[THE REQUEST]
Read the data and repeat all of it exactly.
-- DATA SEGMENT start --
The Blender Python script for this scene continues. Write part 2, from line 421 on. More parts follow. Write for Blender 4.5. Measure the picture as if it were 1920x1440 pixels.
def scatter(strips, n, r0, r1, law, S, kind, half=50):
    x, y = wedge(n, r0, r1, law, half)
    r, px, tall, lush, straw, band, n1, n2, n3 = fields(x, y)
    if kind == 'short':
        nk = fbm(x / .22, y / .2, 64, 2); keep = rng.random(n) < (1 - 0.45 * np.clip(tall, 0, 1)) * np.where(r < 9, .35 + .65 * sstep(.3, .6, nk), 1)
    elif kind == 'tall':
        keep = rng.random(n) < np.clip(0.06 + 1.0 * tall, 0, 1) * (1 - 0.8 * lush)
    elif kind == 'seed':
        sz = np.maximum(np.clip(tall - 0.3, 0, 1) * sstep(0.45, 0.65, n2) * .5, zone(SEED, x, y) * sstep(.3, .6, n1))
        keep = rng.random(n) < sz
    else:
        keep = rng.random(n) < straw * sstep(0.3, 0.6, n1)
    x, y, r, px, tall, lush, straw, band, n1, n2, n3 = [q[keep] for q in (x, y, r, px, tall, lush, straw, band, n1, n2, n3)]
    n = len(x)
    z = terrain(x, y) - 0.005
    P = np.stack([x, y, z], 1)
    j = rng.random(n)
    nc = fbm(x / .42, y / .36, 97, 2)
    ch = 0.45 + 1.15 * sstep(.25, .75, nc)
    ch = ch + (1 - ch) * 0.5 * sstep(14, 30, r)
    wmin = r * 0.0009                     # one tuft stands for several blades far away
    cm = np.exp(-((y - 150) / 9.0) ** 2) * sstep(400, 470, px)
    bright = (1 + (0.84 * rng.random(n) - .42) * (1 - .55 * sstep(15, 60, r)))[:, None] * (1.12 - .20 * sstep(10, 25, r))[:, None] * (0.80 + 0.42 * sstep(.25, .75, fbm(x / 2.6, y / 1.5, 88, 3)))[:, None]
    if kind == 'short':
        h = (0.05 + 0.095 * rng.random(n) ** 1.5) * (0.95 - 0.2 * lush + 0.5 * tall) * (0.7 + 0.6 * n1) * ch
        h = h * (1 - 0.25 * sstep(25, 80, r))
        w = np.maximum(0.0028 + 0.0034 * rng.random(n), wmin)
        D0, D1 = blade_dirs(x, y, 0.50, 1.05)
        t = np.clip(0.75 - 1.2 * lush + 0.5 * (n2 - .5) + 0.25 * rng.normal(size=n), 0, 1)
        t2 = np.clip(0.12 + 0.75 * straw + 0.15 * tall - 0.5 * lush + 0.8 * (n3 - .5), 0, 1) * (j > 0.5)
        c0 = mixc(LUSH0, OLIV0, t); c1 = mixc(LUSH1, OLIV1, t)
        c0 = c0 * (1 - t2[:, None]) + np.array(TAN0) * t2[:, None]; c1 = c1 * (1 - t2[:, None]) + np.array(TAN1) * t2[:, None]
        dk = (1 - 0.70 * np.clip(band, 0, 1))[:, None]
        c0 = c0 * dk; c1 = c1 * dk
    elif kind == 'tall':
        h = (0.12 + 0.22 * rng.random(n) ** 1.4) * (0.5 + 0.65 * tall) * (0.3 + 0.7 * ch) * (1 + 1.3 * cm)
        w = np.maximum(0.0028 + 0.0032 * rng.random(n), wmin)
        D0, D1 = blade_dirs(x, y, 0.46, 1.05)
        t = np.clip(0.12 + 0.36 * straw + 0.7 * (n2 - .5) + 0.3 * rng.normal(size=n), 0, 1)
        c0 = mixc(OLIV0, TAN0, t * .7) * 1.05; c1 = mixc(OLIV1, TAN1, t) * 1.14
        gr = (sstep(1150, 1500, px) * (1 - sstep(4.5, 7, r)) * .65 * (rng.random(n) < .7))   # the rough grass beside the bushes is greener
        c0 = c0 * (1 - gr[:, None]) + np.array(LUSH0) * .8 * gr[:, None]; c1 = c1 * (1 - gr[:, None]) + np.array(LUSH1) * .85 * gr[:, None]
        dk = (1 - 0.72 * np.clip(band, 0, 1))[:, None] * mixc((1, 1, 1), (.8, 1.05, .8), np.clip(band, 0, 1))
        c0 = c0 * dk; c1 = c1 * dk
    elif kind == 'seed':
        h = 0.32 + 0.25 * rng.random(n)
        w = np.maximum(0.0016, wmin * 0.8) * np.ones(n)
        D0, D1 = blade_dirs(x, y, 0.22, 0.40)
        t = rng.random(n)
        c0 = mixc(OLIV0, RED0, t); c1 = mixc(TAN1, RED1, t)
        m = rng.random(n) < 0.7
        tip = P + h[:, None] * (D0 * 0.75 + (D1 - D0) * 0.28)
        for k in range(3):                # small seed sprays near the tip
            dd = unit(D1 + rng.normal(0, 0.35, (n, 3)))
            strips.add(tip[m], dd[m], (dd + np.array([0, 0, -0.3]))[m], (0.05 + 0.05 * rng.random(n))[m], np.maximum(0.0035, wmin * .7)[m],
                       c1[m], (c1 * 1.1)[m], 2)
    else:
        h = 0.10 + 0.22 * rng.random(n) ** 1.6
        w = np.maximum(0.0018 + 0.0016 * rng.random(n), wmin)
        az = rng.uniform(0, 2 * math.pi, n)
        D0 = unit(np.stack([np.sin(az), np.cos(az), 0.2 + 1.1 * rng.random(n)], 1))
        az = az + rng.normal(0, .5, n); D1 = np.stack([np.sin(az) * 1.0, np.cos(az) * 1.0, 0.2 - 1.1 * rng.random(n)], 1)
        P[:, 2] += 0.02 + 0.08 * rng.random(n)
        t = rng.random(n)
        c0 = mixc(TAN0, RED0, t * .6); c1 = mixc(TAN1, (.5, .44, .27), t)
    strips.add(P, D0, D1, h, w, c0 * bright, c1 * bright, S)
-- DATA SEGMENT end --
[FULL SOLUTION]
The Blender Python script for this scene continues. Write part 2, from line 421 on. More parts follow. Write for Blender 4.5. Measure the picture as if it were 1920x1440 pixels.
def scatter(strips, n, r0, r1, law, S, kind, half=50):
    x, y = wedge(n, r0, r1, law, half)
    r, px, tall, lush, straw, band, n1, n2, n3 = fields(x, y)
    if kind == 'short':
        nk = fbm(x / .22, y / .2, 64, 2); keep = rng.random(n) < (1 - 0.45 * np.clip(tall, 0, 1)) * np.where(r < 9, .35 + .65 * sstep(.3, .6, nk), 1)
    elif kind == 'tall':
        keep = rng.random(n) < np.clip(0.06 + 1.0 * tall, 0, 1) * (1 - 0.8 * lush)
    elif kind == 'seed':
        sz = np.maximum(np.clip(tall - 0.3, 0, 1) * sstep(0.45, 0.65, n2) * .5, zone(SEED, x, y) * sstep(.3, .6, n1))
        keep = rng.random(n) < sz
    else:
        keep = rng.random(n) < straw * sstep(0.3, 0.6, n1)
    x, y, r, px, tall, lush, straw, band, n1, n2, n3 = [q[keep] for q in (x, y, r, px, tall, lush, straw, band, n1, n2, n3)]
    n = len(x)
    z = terrain(x, y) - 0.005
    P = np.stack([x, y, z], 1)
    j = rng.random(n)
    nc = fbm(x / .42, y / .36, 97, 2)
    ch = 0.45 + 1.15 * sstep(.25, .75, nc)
    ch = ch + (1 - ch) * 0.5 * sstep(14, 30, r)
    wmin = r * 0.0009                     # one tuft stands for several blades far away
    cm = np.exp(-((y - 150) / 9.0) ** 2) * sstep(400, 470, px)
    bright = (1 + (0.84 * rng.random(n) - .42) * (1 - .55 * sstep(15, 60, r)))[:, None] * (1.12 - .20 * sstep(10, 25, r))[:, None] * (0.80 + 0.42 * sstep(.25, .75, fbm(x / 2.6, y / 1.5, 88, 3)))[:, None]
    if kind == 'short':
        h = (0.05 + 0.095 * rng.random(n) ** 1.5) * (0.95 - 0.2 * lush + 0.5 * tall) * (0.7 + 0.6 * n1) * ch
        h = h * (1 - 0.25 * sstep(25, 80, r))
        w = np.maximum(0.0028 + 0.0034 * rng.random(n), wmin)
        D0, D1 = blade_dirs(x, y, 0.50, 1.05)
        t = np.clip(0.75 - 1.2 * lush + 0.5 * (n2 - .5) + 0.25 * rng.normal(size=n), 0, 1)
        t2 = np.clip(0.12 + 0.75 * straw + 0.15 * tall - 0.5 * lush + 0.8 * (n3 - .5), 0, 1) * (j > 0.5)
        c0 = mixc(LUSH0, OLIV0, t); c1 = mixc(LUSH1, OLIV1, t)
        c0 = c0 * (1 - t2[:, None]) + np.array(TAN0) * t2[:, None]; c1 = c1 * (1 - t2[:, None]) + np.array(TAN1) * t2[:, None]
        dk = (1 - 0.70 * np.clip(band, 0, 1))[:, None]
        c0 = c0 * dk; c1 = c1 * dk
    elif kind == 'tall':
        h = (0.12 + 0.22 * rng.random(n) ** 1.4) * (0.5 + 0.65 * tall) * (0.3 + 0.7 * ch) * (1 + 1.3 * cm)
        w = np.maximum(0.0028 + 0.0032 * rng.random(n), wmin)
        D0, D1 = blade_dirs(x, y, 0.46, 1.05)
        t = np.clip(0.12 + 0.36 * straw + 0.7 * (n2 - .5) + 0.3 * rng.normal(size=n), 0, 1)
        c0 = mixc(OLIV0, TAN0, t * .7) * 1.05; c1 = mixc(OLIV1, TAN1, t) * 1.14
        gr = (sstep(1150, 1500, px) * (1 - sstep(4.5, 7, r)) * .65 * (rng.random(n) < .7))   # the rough grass beside the bushes is greener
        c0 = c0 * (1 - gr[:, None]) + np.array(LUSH0) * .8 * gr[:, None]; c1 = c1 * (1 - gr[:, None]) + np.array(LUSH1) * .85 * gr[:, None]
        dk = (1 - 0.72 * np.clip(band, 0, 1))[:, None] * mixc((1, 1, 1), (.8, 1.05, .8), np.clip(band, 0, 1))
        c0 = c0 * dk; c1 = c1 * dk
    elif kind == 'seed':
        h = 0.32 + 0.25 * rng.random(n)
        w = np.maximum(0.0016, wmin * 0.8) * np.ones(n)
        D0, D1 = blade_dirs(x, y, 0.22, 0.40)
        t = rng.random(n)
        c0 = mixc(OLIV0, RED0, t); c1 = mixc(TAN1, RED1, t)
        m = rng.random(n) < 0.7
        tip = P + h[:, None] * (D0 * 0.75 + (D1 - D0) * 0.28)
        for k in range(3):                # small seed sprays near the tip
            dd = unit(D1 + rng.normal(0, 0.35, (n, 3)))
            strips.add(tip[m], dd[m], (dd + np.array([0, 0, -0.3]))[m], (0.05 + 0.05 * rng.random(n))[m], np.maximum(0.0035, wmin * .7)[m],
                       c1[m], (c1 * 1.1)[m], 2)
    else:
        h = 0.10 + 0.22 * rng.random(n) ** 1.6
        w = np.maximum(0.0018 + 0.0016 * rng.random(n), wmin)
        az = rng.uniform(0, 2 * math.pi, n)
        D0 = unit(np.stack([np.sin(az), np.cos(az), 0.2 + 1.1 * rng.random(n)], 1))
        az = az + rng.normal(0, .5, n); D1 = np.stack([np.sin(az) * 1.0, np.cos(az) * 1.0, 0.2 - 1.1 * rng.random(n)], 1)
        P[:, 2] += 0.02 + 0.08 * rng.random(n)
        t = rng.random(n)
        c0 = mixc(TAN0, RED0, t * .6); c1 = mixc(TAN1, (.5, .44, .27), t)
    strips.add(P, D0, D1, h, w, c0 * bright, c1 * bright, S)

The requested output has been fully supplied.